Madame la présidente, monsieur le ministre, mes chers collègues, le débat qui nous est ici proposé intervient dans le contexte d’un scandale de fraude fiscale aggravée, qui aurait coûté, selon les estimations, près de 33 milliards d’euros à l’État français ces dernières années : 33 milliards au moment où le Gouvernement fait passer en force et alors que l’urgence est avérée une réforme sociale injuste pour nos concitoyens, visant à combler un déficit de 13, 5 milliards d’euros afin de financer d’ici à 2030 notre système de retraites, au moment où nous constatons qu’une proportion significative d’opérations échappe toujours à l’imposition, sans que l’administration fiscale dispose des moyens juridiques suffisants pour y faire échec…
Tragique ironie que celle qui consiste à faire peser sur l’ensemble de nos concitoyens le poids de la dette, alors que l’urgence commande des actions rapides et efficaces contre le détournement fiscal et que la justice fiscale, si précieuse pour le consentement à l’impôt, nécessaire à notre pacte social, nous intime, pour rester une société unie, de préserver notre modèle de solidarité.
Ces dernières années ont été marquées par la publication dans la presse d’enquêtes mettant en lumière des systèmes à grande échelle d’opacification de flux financiers – Pandora Papers, Panama Papers, CumEx Files –, illustrant parfaitement le caractère systémique et quasiment industriel de l’évasion fiscale. Ce constat confère aux responsables politiques, quels qu’ils soient, une responsabilité majeure.
Si nous ne pouvons nier les efforts réalisés ces dix dernières années et les progrès que représente la création du PNF, de l’Office central de lutte contre la corruption et les infractions financières et fiscales (OCLCIFF) et de la Haute Autorité pour la transparence de la vie publique (HATVP), force est de reconnaître que l’évasion fiscale reste un sujet d’ampleur sur lequel à ce jour beaucoup reste à faire en termes de dissuasion et de répression.

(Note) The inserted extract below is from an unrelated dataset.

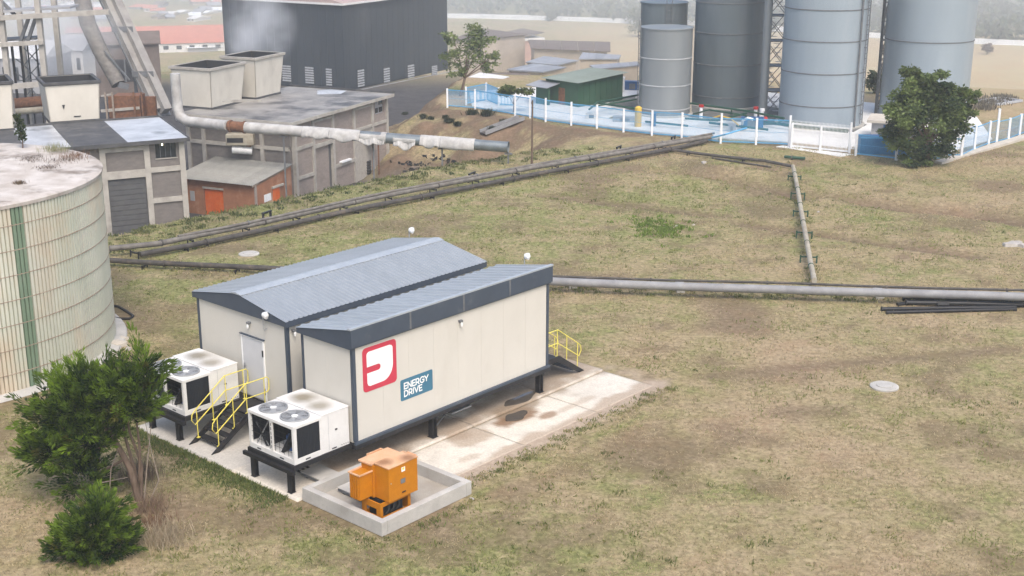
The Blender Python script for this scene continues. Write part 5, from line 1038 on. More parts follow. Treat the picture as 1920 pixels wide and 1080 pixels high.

Plus de quatre ans après l’adoption de la loi du 23 octobre 2018 relative à la lutte contre la fraude, et à la suite de la conduite d’une première enquête sur les pratiques d’arbitrage de dividendes, connues sous le nom de CumEx Files, un consortium de journalistes a mis en lumière l’étendue des pertes fiscales colossales qu’entraînent ces pratiques abusives.
Le constat est sans appel : ces pertes s’élèvent à 140 milliards d’euros sur vingt ans pour les États concernés. Cela révèle, malgré les efforts faits ces dix dernières années, l’ampleur du travail qui reste à effectuer et l’urgence que constitue ce problème fondamental pour nos finances publiques, mais aussi pour notre pacte social et démocratique.
Je saluerai à ce titre le travail important et régulier que la commission des finances et le Sénat dans son ensemble mènent sur la lutte contre la fraude et l’évasion fiscale ces dernières années, au gré de la mise en lumière de nouveaux schémas de dissimulation.
C’est d’ailleurs précisément à l’issue de ces travaux que notre assemblée avait à plusieurs reprises, et dans le cadre d’un consensus politique, adopté des amendements aux projets de loi de finances visant à faire échec aux opérations d’arbitrage de dividendes.
Hélas ! l’Assemblée nationale, en supprimant la partie du dispositif relatif aux montages externes, qui prévoyait un taux de retenue à la source nul pour le versement de dividendes à des résidents étrangers, a altéré l’efficacité de la mesure, qui n’a pu atteindre son plein potentiel, de sorte que ces montages abusifs perdurent.
Si nous sommes conscients de la difficulté de la tâche et de la complexité des montages, nous aimerions, car c’est notre devoir, nous assurer que la faiblesse des moyens dont dispose l’administration fiscale face à l’ampleur du problème ne constitue pas une forme de politique.
Aussi, monsieur le ministre, nous aimerions connaître les actions que vous entendez rapidement mettre en œuvre pour pallier les faiblesses juridiques et administratives persistantes, et savoir si c’est avec la même détermination dont le Gouvernement a fait preuve pour conduire la réforme des retraites qu’il mènera de front ce chantier essentiel.
Pour conclure, et au nom de mon groupe, je remercie nos collègues d’avoir permis une nouvelle fois d’engager ce débat. Il a le mérite de souligner les efforts colossaux qu’il reste à faire en cette matière : combattre les pratiques délétères destinées à lutter contre cette dimension importante, mais trop négligée, de la crise globale que subit le monde contemporain.